As with many of my other sound works I am interested in the problem of drawing from the sounds visually, in the form of a graphic score. As with my score for Yvon Bonenfant, the drawings are not intended to represent the sound as much as conjure up a method of translating sound into visual form, which allow others to reinterpret back into sound. Not being a musician and working with field-recording & phonography, I am using sounds that are not normally notated. However, I am interested in the synaesthetic dialogue between visual and aural material and the handing over of compositional control.
The graphic score for three soundscapes and a river, uses old Letraset and the process of tracing and following the mapped lines of rivers, which run through the moors and around the Cathedral.  The compositional drawing unintentionally mimics the digital waveform pattern of the sounds.
If any musicians would be interested in interpreting these graphic scores, please get in touch.

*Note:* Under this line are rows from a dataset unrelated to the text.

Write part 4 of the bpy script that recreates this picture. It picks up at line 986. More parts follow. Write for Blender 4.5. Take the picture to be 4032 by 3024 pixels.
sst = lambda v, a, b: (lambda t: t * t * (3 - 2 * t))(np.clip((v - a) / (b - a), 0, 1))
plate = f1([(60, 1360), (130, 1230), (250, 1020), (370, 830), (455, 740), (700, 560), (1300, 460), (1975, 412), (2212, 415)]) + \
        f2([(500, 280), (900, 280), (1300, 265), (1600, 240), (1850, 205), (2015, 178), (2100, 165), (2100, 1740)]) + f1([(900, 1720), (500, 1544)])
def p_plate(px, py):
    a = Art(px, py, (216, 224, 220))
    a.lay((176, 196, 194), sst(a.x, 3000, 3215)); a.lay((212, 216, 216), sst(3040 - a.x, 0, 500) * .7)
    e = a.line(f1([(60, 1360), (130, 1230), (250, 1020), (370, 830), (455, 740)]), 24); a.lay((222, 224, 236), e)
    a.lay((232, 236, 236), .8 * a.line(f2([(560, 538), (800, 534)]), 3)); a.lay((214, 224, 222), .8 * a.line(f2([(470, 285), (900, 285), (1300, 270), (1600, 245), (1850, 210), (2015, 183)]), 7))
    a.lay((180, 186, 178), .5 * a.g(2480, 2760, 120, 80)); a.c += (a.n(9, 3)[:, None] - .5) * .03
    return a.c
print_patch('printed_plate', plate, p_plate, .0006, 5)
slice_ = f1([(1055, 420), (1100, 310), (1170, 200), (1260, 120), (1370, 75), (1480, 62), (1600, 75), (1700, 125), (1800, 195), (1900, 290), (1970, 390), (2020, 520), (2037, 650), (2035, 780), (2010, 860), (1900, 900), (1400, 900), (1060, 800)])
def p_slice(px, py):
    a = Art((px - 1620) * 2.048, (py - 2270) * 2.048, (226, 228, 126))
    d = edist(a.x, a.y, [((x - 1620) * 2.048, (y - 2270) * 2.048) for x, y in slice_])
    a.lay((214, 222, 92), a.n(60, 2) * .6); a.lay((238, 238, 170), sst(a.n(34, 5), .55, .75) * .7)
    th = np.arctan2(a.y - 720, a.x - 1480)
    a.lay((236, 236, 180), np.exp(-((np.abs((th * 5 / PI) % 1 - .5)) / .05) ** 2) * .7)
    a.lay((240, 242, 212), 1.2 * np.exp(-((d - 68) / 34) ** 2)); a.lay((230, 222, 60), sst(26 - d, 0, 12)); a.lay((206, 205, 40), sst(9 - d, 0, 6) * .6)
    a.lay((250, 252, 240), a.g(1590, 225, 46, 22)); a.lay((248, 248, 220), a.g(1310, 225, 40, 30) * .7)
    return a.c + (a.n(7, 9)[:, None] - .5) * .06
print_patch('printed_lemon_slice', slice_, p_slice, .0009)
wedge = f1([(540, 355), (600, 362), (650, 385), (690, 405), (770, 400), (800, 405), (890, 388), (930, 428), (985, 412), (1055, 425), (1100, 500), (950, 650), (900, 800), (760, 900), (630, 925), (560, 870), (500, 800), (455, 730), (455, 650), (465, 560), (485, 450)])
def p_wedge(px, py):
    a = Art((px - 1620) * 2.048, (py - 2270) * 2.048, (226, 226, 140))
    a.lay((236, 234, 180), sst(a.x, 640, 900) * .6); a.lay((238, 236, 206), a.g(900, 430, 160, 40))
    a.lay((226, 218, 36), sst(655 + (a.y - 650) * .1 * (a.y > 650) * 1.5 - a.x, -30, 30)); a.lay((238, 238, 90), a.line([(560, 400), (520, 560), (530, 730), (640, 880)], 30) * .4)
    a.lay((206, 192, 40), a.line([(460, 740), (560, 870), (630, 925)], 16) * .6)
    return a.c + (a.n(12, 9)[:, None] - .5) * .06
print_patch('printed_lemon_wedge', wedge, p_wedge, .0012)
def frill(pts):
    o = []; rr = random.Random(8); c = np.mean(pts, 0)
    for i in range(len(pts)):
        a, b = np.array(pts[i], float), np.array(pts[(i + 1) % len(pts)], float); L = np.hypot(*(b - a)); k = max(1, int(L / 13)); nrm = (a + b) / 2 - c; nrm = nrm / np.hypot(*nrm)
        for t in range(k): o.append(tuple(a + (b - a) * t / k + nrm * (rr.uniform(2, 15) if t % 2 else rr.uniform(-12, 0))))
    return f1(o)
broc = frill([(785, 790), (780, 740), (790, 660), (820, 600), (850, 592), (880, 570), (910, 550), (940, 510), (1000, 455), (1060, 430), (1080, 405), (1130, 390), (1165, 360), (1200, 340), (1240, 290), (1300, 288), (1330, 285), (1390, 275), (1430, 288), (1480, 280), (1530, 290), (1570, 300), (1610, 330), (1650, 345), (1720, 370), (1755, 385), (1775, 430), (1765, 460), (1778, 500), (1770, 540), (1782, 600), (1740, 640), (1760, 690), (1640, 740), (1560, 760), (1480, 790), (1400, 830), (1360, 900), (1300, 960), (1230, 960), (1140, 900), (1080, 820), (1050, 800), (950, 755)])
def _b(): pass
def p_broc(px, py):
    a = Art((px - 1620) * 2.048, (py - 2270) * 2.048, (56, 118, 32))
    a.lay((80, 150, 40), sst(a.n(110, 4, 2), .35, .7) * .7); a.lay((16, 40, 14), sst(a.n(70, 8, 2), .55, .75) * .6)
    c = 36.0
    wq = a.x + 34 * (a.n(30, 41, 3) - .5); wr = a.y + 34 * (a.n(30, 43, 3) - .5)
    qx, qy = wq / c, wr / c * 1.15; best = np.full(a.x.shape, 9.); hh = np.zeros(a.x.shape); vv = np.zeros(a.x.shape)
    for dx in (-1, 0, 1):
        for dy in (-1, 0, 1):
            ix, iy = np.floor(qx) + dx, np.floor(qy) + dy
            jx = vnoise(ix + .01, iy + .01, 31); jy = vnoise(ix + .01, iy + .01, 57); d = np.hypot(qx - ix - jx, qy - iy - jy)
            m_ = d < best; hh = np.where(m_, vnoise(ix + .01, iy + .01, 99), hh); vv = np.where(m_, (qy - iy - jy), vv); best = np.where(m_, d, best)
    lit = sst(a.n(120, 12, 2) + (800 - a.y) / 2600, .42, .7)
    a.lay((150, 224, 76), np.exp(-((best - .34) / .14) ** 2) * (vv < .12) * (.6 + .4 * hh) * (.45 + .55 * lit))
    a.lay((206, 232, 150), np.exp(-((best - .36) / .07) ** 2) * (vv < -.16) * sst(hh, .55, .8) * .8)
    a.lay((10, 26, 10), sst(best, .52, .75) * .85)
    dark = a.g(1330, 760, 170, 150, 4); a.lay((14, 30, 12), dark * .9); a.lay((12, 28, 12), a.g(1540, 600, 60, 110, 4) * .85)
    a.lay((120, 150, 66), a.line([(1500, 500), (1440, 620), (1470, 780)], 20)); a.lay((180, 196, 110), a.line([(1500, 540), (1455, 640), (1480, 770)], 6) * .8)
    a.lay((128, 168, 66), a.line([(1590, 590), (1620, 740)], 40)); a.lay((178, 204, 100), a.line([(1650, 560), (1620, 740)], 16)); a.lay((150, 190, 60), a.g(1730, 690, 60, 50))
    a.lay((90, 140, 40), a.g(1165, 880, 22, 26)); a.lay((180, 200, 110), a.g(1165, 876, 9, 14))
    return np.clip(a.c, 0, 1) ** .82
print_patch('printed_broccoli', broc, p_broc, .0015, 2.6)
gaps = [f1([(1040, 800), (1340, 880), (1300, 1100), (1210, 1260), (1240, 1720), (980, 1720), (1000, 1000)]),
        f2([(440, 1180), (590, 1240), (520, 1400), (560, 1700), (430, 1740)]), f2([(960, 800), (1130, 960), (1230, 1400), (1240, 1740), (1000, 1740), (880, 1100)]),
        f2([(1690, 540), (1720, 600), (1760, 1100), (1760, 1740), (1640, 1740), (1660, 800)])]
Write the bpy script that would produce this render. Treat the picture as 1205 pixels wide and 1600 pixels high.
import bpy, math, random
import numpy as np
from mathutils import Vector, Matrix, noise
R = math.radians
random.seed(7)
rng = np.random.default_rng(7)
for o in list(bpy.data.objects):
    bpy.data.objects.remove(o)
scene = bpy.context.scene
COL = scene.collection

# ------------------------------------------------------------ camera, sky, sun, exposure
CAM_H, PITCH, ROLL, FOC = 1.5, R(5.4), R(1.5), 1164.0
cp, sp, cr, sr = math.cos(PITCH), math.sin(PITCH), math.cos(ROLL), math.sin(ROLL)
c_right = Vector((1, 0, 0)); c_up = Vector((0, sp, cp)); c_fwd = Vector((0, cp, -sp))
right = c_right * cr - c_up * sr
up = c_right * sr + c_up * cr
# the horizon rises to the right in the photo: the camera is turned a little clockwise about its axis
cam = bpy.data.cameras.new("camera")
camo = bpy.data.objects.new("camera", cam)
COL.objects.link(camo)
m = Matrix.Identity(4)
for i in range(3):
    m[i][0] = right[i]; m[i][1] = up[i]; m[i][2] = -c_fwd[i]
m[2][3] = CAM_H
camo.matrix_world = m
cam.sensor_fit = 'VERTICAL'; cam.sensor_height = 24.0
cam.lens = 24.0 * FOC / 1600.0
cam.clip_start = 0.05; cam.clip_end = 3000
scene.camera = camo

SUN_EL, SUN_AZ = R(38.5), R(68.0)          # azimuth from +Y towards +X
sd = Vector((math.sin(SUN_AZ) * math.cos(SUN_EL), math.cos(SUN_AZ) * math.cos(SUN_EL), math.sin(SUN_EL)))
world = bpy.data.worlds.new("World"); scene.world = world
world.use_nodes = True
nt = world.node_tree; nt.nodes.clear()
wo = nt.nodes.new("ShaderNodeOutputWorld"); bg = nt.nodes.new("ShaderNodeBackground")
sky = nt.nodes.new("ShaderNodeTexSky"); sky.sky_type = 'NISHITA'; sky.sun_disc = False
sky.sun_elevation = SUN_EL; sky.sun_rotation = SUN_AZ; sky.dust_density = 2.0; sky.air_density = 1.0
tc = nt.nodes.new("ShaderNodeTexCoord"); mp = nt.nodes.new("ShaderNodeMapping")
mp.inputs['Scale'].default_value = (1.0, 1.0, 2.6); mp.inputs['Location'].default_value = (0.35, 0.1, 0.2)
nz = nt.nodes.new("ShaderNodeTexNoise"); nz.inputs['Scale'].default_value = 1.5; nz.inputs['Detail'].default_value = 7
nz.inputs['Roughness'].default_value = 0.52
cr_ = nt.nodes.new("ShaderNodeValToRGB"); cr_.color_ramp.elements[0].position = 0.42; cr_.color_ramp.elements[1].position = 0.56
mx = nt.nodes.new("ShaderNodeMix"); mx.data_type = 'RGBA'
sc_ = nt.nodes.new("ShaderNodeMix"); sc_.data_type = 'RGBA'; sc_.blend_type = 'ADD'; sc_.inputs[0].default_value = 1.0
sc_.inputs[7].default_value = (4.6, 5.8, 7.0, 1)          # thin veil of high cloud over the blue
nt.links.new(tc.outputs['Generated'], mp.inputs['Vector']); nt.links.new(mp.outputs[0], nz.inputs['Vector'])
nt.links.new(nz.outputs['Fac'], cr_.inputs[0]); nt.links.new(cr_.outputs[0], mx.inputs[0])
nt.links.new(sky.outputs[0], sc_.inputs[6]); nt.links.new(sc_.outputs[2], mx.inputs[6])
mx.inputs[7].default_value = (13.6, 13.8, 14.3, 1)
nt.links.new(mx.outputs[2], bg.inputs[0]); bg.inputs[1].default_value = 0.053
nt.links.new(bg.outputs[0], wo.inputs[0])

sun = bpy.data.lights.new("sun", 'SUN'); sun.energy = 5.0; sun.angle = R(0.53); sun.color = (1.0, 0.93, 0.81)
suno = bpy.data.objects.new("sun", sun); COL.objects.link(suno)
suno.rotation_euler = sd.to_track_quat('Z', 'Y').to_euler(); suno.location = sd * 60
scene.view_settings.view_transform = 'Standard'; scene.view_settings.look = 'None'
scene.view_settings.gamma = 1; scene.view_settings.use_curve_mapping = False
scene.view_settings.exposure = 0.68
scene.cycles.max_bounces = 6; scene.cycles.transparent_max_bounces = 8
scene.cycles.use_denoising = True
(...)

I’m currently working on soundscapes for the opening event of 10 Days Across the City festival, at the Royal Theatre, Winchester. I had a tour of backstage and even better, understage: this is the view from the orchestra pit. Spatz (the theatre’s chief technician) lowered all the stays that normally suspend lights and scenery over the stage and I attached contact microphones and ‘played’ them by rattling them and setting up gentle swinging patterns.  I used the sounds captured to create a short metallic interval that will interrupt the two soundscapes broadcast into the auditorium on the evening of Halloween.